Generally understood to have emerged in the 1960s under the auspices of Fluxus, the instruction piece or score is a form with a (now) long history in contemporary art. Those associated with Fluxus in its later and earlier (proto) forms — folks such as Joseph Beuys, George Brecht, John Cage, Walter de Maria, Robert Filliou, Hi Red Center, Geoff Hendricks, Dick Higgins, Alison Knowles, Shigeko Kubota, George Maciunas, Yoko Ono, Nam June Paik, Ben Vautier, Wolf Vostell, and La Monte Young — resisted the cohesion of the term “movement,” preferring to see Fluxus as an approach, one that was international, decentralized, and multi-disciplinary. They staunchly rejected the art object as commodity while working to cross the inherited boundaries dividing that thing called “life” from that thing called “art” — not to collapse them, I hasten to add, rendering the two categories indistinguishable, but, rather, to render their relation uncanny. Following from the Duchampian assertion that “it is art if I say it is,” with the Flux-Score, any moment of life may be rendered art. The “frame” of art is mobilized to reorient habitual modes of being, to invite unexpected encounters, and, in its feminist mode, to bring attention to the maintenance labour that sustains our every day, at every scale of existence (see Mierle Laderman Ukeles for compelling Fluxus-related feminist work in this domain).

Linked to Fluxus, the Art/Life form of “daily practice” particularizes the conceptual (“idea art”) form of the instruction piece by insisting that the instruction be performed daily and for an extended period of time (the most famous of these are those of Tehching Hsieh and, to a different degree Linda Montano). This daily-practice orientation, in my experience, does something that the one-off score does not. While the booklet or the exhibition of scores has the advantage of seeding the critical creative imagination in unexpected ways, the daily practice instruction or event score insists on the value of dailyness, of the every day, of the quotidian. It does this in two important ways: (1) It carves into the flow of the everyday, insisting that the performer pay attention to something else, and pay attention differently, defamiliarizing and re-routing and framing that moment as an aesthetic act or event; (2) It insists on the value of repetition. The things that we repeat, that we do on a daily basis, render the shape of our actions, of our attention, and our being-in-the-world. At the core of the Art/Life movement in contemporary art is the assertion that aesthetic orientations matter, that bringing the insights of artistic thinking and training into everyday life reroutes the flows of how we engage with each other and the world. It literally changes how we look, see, listen, hear, touch, feel, and move through the day (try performing Yoko Ono’s winter 1961 Laugh Piece: “Keep laughing for a week,” and then tell me that it doesn’t).
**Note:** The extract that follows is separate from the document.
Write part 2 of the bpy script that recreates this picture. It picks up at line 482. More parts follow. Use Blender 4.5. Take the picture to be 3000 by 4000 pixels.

Imagine (to name some of the tasks that surround me on a daily basis) if one approached the practice running a meeting, or of mothering, or of washing the dishes, as art. Imagine the different level of attention to form — to shape; to composition — and the different degree of attunement and care that this would require. Christopher Cook did this in the early 1970s, when he took on the directorship of Boston’s Institute of Contemporary Art for a year as art; Joseph Beuys argued for this with his conception of Social Sculpture, his Bureau for the Organisation of Direct Democracy (Documenta 5), and his claim that to be a teacher was his greatest work of art.

Yoko Ono, in her 2006 book “Imagine Yoko,” states that “Art is a way of survival” (9); “Everyday experience can be a work of art” (15); and “For an artist everywhere is a studio” (73). These perspectives inform this project. I chose November 7th as my start date in honour of the October Revolution that names one of the best-known journals in the field, OctoberFor 12 weeks I will perform “a listen a day,” devising a score for each exercise after having performed it and including action notes on my experience of the action. I will do this every day, for 6 days a week, leaving one day as a day of rest. I will start November 7, 2018, and end on January 30th, 2019. Following this, I will begin a second 12-week piece, “a walk a day,” turning my attention from “listening as art” to “walking as art.”